Yes, technology is still one of the strongest career paths you can choose in 2026, but it's no longer the easy, guaranteed path it looked like a few years ago.

The field pays well above the national average, is projected to keep growing faster than almost any other sector, and rewards people who keep learning. The honest catch is that the on-ramp got steeper: entry-level roles are harder to land, and AI has raised the bar for what a beginner needs to show. The good news for you is that these skills are more learnable than they've ever been, and you don't need anyone's permission or a fancy degree to start building them. If you're willing to make real things and get comfortable working alongside AI, this path is genuinely open to you.

$106K

Median tech wage, over 2x the U.S. median

318K

Projected tech and IT job openings every year

7.0M

Forecast U.S. tech workforce by 2035, up from 6.1M

84%

Of developers now use AI tools in daily work

What people really mean when they ask this

When you ask whether technology is a good career path, you are usually asking three quieter questions underneath: Will there be jobs? Will they pay well? And is it worth the effort to get in, especially now that AI can write code?

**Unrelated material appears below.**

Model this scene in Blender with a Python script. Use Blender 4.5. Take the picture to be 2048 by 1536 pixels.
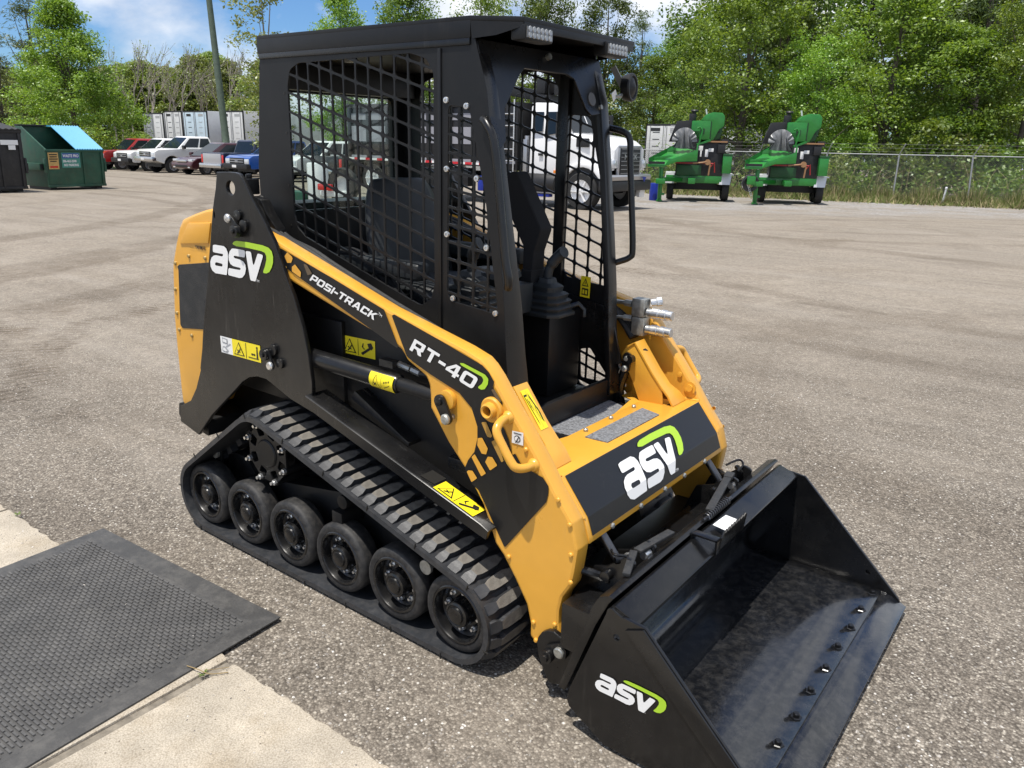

Those are fair questions, and the honest answer to all three is encouraging, with an asterisk. Technology remains a huge, well-paid, and still-expanding part of the economy. But the headlines about layoffs and AI are not imaginary either. The truth lives in the space between the hype and the doom, and that is exactly where this guide will keep you. We will walk through the growth, the salaries, the real challenges, the roles worth aiming for, and how to actually break in, so you can make a decision that fits your life rather than someone else's fear or optimism.

The case for tech: the numbers are on your side

Let's start with the big picture, because it's genuinely good news for you. According to the U.S. Bureau of Labor Statistics, computer and information technology occupations are projected to grow much faster than the average for all jobs between 2024 and 2034. While total U.S. employment across every industry is expected to rise only about 3% over that decade, tech roles are set to expand several times faster, generating roughly 318,000 openings a year once you account for both new positions and people leaving the field.

The industry group CompTIA reaches a similar conclusion from a different angle. Its workforce research projects the U.S. tech workforce climbing from about 6.1 million workers in 2025 to just over 7 million by 2035. That is the kind of steady, structural growth that outlasts any single hiring cycle, and it is driven by forces that are not going away: cloud computing, cybersecurity, data, and the enormous build-out around AI itself.

The tech workforce keeps climbing

Projected U.S. net tech employment, 2025 to 2035 (CompTIA forecast).

Source: CompTIA State of the Tech Workforce. Figures are projections; the trend line is illustrative.

What matters here is direction and durability. Individual companies will keep hiring and trimming as the economy moves, but the underlying demand for people who can build, secure, and operate technology is expanding across the whole economy, not just inside Silicon Valley.

Healthcare, finance, manufacturing, logistics, and government all now run on software, and they all need talent to keep it running. That breadth is part of what makes tech resilient: even when one sector slows, another is usually hiring.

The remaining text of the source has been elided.